Haganham wrote:Reverend Norv wrote:
First of all, you can apply for a visa from your home country, and indeed you are required to do so in order to enter the U.S. legally.
Asylum, however, is different. The legal standard to claim asylum is that you must have a well-founded fear of persecution in your home country.
Now: if you are in your home country, actively being persecuted, in danger of torture or death - would you really hang around for six months waiting for the U.S. embassy to process your application? Or would you flee, get to the U.S. any way you could, and then ask for asylum once you managed to arrive?

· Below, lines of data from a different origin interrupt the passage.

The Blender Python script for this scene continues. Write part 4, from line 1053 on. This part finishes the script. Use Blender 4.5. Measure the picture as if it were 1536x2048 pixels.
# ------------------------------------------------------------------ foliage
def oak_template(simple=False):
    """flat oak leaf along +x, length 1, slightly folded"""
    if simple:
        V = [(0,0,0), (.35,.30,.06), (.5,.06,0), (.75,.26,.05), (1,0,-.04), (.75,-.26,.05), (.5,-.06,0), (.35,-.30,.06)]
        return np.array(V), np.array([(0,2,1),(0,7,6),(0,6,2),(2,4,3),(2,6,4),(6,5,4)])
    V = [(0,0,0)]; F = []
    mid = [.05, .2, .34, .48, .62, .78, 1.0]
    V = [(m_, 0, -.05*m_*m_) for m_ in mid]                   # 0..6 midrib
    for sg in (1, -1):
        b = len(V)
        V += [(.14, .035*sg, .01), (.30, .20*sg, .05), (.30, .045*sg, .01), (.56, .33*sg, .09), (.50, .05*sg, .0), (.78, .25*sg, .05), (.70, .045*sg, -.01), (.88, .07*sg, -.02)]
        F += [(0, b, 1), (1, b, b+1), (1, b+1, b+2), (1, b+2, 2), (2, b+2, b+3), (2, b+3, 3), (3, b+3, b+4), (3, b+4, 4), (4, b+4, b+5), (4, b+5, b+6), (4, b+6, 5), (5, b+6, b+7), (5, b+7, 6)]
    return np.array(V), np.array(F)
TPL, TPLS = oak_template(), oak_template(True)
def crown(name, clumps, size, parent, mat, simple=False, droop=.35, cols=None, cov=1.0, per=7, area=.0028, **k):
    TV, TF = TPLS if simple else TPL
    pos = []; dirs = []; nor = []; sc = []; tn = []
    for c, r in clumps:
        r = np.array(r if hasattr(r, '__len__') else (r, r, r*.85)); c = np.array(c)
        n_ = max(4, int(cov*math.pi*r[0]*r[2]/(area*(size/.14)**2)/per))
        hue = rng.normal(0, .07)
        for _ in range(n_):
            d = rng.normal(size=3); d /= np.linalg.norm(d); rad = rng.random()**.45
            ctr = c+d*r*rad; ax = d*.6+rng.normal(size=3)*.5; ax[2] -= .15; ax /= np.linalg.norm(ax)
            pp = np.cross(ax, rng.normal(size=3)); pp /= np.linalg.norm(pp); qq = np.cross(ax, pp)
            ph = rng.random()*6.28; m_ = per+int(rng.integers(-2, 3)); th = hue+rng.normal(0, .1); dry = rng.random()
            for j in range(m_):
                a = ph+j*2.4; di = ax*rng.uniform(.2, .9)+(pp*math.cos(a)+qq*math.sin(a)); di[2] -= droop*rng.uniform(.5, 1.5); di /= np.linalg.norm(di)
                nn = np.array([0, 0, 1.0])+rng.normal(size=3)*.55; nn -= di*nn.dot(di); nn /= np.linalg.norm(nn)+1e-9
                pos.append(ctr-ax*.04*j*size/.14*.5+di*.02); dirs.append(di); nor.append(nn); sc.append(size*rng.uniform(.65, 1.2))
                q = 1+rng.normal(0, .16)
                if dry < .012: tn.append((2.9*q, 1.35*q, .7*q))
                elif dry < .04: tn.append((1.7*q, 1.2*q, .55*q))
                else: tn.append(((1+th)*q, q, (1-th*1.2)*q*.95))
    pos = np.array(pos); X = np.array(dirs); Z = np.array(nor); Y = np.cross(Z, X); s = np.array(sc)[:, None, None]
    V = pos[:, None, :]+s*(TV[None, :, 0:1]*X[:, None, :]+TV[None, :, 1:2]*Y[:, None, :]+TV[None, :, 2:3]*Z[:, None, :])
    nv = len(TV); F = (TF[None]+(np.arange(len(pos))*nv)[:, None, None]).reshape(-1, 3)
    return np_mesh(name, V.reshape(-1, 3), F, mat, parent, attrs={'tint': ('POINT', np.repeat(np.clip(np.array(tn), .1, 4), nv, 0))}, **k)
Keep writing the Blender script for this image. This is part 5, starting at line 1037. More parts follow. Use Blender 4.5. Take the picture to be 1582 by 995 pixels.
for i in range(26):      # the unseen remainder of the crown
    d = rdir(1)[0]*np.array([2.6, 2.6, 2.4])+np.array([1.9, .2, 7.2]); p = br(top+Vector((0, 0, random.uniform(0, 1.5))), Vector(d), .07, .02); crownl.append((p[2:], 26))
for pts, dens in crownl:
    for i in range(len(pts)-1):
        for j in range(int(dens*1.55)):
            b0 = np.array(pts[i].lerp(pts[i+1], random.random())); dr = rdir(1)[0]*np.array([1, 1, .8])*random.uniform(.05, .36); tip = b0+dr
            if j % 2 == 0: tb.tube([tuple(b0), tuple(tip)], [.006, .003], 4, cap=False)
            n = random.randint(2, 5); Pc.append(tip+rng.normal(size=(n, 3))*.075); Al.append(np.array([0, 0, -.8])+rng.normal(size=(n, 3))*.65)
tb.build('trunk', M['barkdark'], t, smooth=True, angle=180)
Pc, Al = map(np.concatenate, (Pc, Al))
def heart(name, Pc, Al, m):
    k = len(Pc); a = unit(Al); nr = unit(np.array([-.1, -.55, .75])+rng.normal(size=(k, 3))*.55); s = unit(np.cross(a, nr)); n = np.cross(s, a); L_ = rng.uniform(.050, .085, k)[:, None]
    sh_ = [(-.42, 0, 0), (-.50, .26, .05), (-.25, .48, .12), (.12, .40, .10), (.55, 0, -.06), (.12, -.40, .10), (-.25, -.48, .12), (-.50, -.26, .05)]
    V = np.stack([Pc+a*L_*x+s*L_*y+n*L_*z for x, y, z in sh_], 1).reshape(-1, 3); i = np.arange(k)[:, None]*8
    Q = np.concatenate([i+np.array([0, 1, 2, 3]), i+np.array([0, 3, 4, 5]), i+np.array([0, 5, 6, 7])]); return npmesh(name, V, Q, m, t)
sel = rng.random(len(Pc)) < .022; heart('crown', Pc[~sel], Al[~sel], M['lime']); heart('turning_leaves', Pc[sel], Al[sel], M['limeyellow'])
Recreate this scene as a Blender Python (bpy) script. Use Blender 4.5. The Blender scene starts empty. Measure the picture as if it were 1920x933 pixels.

Asylum is a category for people who couldn't stay in their home countries - who did not have that option - who had no choice but to flee while they still could. That's why we don't allow people to apply for asylum from their home countries: at least in principle, if it's safe enough for them to stay in their own countries while they apply, then they have no business claiming asylum in this one.
I don't necessarily agree with this logic, but this is the traditional understanding of asylum, and it's important to understand it before we critique it.
This logic doesn't really apply when they're not in the country they fled from. Like there is no reason a person fleeing from Venezuela needs to come to the US and ask for asylum. We have embassies in Brazil, Colombia and Guyana. Truth is a lot are economic migrants.
As I understand it, the rationale is that if you are safe in Brazil, Colombia, or Guyana, then you should apply for asylum there - rather than going to an American embassy in those countries and seeking asylum in the U.S. instead. If the purpose of asylum is to protect people from persecution in their home countries, then once they are in a safe third country, they have no basis on which to claim asylum in the U.S.
Now, this comes with the caveat that immigration law is not my chosen field, and I know just enough about this area of the law to understand that it's complicated and not entirely internally coherent. You are not, for example, required to request asylum in the first safe country you reach; you can continue to the U.S., and "save" your asylum claim to use there. That's pretty inconsistent with our reasons for refusing to hear asylum petitions in safe third countries: if folks are just going to continue to the U.S. anyway, we could at least start processing their asylum claims before they get here.
This is mostly to say that you make a good point, but that I'm not qualified to assess the full consequences of your proposal.